### INFORMATION SHOWN ###
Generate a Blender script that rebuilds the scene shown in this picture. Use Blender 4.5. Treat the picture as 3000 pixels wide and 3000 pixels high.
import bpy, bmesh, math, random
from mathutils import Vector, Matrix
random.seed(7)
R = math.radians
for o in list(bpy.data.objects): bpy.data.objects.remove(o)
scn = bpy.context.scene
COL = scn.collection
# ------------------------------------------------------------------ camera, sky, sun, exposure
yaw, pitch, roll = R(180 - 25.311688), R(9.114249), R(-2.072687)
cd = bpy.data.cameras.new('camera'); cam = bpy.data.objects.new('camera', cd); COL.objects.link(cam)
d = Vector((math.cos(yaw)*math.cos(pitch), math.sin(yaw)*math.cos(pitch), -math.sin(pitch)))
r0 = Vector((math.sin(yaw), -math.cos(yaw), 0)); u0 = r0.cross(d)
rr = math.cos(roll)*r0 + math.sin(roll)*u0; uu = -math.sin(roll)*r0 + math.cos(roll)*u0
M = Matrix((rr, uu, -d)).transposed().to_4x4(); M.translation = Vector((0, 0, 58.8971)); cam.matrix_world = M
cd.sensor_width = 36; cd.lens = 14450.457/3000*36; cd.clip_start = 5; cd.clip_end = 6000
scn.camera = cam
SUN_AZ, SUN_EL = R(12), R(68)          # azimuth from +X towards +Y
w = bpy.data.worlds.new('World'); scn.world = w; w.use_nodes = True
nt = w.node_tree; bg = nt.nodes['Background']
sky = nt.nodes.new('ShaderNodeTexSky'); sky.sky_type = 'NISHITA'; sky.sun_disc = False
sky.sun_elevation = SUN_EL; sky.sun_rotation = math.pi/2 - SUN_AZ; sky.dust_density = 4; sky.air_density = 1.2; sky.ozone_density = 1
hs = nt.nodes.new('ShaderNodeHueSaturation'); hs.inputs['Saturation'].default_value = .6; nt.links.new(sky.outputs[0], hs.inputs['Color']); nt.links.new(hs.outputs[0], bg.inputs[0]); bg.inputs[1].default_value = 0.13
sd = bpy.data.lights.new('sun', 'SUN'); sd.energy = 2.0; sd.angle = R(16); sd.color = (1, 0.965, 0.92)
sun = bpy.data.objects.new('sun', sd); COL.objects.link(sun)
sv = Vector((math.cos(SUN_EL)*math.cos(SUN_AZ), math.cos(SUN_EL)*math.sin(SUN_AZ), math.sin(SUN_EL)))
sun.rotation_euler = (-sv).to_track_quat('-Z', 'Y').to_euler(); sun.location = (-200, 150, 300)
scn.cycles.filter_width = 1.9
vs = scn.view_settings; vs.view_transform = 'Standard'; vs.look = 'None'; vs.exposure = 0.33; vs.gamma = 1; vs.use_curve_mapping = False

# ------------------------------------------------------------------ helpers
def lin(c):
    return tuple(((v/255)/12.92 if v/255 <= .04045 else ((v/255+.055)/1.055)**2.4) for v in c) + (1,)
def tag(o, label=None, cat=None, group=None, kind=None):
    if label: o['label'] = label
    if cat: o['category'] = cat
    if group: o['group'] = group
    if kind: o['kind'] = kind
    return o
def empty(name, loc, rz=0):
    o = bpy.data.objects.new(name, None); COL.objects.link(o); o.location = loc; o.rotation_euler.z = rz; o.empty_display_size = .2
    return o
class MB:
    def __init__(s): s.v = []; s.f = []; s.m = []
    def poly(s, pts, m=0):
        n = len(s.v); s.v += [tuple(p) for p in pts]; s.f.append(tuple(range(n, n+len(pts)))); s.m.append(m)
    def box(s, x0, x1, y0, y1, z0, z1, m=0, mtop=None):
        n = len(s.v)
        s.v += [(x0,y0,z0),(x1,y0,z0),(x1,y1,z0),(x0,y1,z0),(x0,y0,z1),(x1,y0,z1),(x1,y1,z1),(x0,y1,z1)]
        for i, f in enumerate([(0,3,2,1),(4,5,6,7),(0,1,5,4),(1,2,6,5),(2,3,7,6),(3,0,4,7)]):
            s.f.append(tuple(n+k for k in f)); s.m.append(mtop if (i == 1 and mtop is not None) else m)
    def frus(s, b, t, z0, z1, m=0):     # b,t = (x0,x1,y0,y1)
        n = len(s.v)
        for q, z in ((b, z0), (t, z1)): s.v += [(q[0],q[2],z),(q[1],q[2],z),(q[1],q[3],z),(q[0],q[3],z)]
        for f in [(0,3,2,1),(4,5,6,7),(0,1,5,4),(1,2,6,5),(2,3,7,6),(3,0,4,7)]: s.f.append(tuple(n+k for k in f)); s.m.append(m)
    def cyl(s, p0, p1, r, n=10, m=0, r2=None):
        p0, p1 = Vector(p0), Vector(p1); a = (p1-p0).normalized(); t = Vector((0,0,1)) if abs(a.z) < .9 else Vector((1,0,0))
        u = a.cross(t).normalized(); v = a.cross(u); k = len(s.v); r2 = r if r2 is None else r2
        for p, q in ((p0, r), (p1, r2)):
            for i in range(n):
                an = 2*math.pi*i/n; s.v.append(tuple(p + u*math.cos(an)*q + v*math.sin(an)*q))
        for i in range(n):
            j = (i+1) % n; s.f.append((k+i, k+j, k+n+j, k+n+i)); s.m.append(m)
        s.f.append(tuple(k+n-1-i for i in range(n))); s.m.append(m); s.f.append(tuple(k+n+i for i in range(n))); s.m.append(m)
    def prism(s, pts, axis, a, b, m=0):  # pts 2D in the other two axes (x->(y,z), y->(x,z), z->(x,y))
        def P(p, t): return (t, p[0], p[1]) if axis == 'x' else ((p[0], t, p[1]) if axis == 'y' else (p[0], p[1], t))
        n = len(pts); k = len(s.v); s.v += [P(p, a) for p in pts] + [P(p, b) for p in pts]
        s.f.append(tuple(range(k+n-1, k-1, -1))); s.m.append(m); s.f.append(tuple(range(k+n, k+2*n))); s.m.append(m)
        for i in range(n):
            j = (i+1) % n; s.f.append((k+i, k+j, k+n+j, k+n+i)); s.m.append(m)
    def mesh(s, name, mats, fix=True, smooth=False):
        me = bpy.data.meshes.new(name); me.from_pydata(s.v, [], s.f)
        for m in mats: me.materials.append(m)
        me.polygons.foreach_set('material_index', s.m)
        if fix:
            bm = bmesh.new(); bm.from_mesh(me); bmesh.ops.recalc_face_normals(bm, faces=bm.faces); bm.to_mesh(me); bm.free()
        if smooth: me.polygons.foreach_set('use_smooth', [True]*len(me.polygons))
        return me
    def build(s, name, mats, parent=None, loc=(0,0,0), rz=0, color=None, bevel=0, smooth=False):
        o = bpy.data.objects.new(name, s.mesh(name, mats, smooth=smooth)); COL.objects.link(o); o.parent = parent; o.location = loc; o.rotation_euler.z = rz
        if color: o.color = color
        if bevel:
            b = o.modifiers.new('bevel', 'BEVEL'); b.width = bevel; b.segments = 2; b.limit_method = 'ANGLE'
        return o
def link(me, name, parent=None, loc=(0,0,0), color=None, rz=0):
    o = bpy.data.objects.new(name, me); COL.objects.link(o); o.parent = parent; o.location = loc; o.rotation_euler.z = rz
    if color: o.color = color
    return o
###
> _AIM_
Which lines include the word "scene"? List them all.

> _EXERCISE RESULT_
Generate a Blender script that rebuilds the scene shown in this picture. Use Blender 4.5. Treat the picture as 3000 pixels wide and 3000 pixels high.
scn = bpy.context.scene